The very next year, a similar event occurred in Virginia. A social media post alleged officers visiting a Rocky Mount Cook Out were forced to wait more than 30 minutes as other guests passed them by, and were ignored when they asked for the manager. In response, the restaurant did an internal investigation and ​​found extremely long wait times throughout that particular weekend. As a result, the company fired both the cashier who did not help the officers and the store's manager.

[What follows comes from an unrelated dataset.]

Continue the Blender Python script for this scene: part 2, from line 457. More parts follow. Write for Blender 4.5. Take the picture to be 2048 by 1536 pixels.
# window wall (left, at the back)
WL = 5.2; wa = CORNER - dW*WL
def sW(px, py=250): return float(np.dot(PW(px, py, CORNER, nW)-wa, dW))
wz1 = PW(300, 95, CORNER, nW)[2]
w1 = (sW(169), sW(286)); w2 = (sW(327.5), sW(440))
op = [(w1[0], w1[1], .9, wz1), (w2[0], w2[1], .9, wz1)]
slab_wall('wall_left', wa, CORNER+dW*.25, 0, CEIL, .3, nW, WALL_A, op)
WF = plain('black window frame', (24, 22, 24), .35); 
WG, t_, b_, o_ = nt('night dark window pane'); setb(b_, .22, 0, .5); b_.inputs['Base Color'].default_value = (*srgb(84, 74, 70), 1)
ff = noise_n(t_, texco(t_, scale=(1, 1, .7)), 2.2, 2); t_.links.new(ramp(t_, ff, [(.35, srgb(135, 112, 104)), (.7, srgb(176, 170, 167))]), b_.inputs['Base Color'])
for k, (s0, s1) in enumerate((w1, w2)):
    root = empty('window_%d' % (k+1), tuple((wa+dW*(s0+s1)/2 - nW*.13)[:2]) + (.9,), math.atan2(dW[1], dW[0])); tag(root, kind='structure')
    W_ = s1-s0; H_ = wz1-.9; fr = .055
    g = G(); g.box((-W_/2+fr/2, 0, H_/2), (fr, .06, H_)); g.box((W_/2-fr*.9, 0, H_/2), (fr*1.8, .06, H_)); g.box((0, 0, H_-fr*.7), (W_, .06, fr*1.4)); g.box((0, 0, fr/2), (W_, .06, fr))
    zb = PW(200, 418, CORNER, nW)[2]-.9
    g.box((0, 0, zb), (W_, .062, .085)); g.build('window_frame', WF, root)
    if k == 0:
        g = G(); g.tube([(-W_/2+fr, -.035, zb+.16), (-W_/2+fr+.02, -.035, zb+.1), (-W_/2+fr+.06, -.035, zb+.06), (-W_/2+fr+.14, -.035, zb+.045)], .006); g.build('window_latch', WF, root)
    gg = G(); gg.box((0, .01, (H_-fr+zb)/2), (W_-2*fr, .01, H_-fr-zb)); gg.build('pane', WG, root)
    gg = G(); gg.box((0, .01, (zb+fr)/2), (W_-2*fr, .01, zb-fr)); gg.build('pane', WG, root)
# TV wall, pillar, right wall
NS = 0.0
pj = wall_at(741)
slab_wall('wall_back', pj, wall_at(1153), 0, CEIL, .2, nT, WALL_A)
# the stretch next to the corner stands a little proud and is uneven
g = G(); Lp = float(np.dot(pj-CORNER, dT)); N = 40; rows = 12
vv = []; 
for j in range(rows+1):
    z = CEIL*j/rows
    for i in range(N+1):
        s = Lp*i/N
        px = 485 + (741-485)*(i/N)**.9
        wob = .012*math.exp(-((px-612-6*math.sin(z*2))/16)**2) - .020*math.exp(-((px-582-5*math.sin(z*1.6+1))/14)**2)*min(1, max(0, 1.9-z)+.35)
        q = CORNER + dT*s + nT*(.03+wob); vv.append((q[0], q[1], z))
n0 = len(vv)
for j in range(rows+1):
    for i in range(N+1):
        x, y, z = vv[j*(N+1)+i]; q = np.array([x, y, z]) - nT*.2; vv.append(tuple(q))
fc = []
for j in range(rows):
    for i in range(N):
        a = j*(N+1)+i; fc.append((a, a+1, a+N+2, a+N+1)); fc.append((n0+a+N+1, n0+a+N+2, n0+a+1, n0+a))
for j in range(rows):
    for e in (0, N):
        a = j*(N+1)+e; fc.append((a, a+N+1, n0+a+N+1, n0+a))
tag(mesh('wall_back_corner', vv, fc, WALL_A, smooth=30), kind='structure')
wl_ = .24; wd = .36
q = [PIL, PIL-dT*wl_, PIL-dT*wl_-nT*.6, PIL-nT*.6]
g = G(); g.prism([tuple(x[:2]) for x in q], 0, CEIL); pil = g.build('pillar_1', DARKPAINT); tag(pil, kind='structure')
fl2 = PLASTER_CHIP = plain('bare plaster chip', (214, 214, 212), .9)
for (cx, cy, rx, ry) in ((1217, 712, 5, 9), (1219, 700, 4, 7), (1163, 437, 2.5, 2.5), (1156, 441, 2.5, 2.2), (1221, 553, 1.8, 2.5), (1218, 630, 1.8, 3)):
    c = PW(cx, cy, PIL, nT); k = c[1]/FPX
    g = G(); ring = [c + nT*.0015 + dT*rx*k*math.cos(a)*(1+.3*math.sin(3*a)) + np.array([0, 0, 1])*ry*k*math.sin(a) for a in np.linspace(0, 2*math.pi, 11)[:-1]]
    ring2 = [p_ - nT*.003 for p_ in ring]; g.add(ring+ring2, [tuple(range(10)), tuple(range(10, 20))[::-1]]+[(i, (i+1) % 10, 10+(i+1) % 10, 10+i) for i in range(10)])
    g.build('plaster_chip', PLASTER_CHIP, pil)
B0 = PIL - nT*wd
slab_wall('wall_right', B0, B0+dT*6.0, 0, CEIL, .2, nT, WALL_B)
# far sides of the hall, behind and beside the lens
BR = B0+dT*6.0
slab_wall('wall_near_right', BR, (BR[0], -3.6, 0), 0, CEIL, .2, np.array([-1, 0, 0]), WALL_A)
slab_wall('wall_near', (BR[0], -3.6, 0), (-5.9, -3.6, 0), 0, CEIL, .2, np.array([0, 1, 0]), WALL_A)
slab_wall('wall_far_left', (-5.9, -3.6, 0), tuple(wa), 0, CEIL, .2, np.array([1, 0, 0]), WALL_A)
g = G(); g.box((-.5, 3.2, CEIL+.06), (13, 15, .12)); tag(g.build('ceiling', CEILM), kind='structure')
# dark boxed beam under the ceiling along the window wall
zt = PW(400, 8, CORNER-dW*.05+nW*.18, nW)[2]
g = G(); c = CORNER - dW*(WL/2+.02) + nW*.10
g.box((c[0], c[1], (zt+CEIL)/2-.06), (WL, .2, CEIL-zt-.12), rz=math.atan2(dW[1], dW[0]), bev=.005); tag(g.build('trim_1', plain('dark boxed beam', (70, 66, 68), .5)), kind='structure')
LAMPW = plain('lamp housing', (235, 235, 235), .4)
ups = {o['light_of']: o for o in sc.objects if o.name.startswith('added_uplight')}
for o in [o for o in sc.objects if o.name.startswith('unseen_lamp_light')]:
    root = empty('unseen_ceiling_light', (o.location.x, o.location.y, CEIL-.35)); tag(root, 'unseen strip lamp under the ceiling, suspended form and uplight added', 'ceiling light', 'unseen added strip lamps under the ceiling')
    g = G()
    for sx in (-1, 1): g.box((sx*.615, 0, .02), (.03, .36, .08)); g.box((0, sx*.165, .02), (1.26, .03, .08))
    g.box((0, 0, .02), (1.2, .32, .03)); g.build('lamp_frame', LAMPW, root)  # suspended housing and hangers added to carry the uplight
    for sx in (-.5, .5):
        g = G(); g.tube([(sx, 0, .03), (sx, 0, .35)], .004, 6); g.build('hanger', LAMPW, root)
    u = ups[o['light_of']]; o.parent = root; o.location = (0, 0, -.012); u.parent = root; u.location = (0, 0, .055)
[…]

President Joe Biden is a fan of Cook Out

Whenever politicians are campaigning, especially if they're from out of town, they often try to show they're "of the people" by doing as the locals do. If you're in North Carolina, that means going to Cook Out. So naturally, when he was traveling through the Tar Heel State while on the campaign trail in October 2020, then-Democratic presidential candidate Joe Biden stopped by a Durham Cook Out with his granddaughter for an ice-cold treat. According to Business Insider, Biden eschewed the chain's more adventurous flavors and instead ordered one vanilla milkshake and one chocolate. He said he planned to mix the two to create a black-and-white shake.

Cook Out doesn't need any help attracting customers, even the very powerful ones, but it surely didn't hurt that Biden is a big ice cream fan. "I don't drink. I don't smoke. But I eat a lot of ice cream," the President once declared.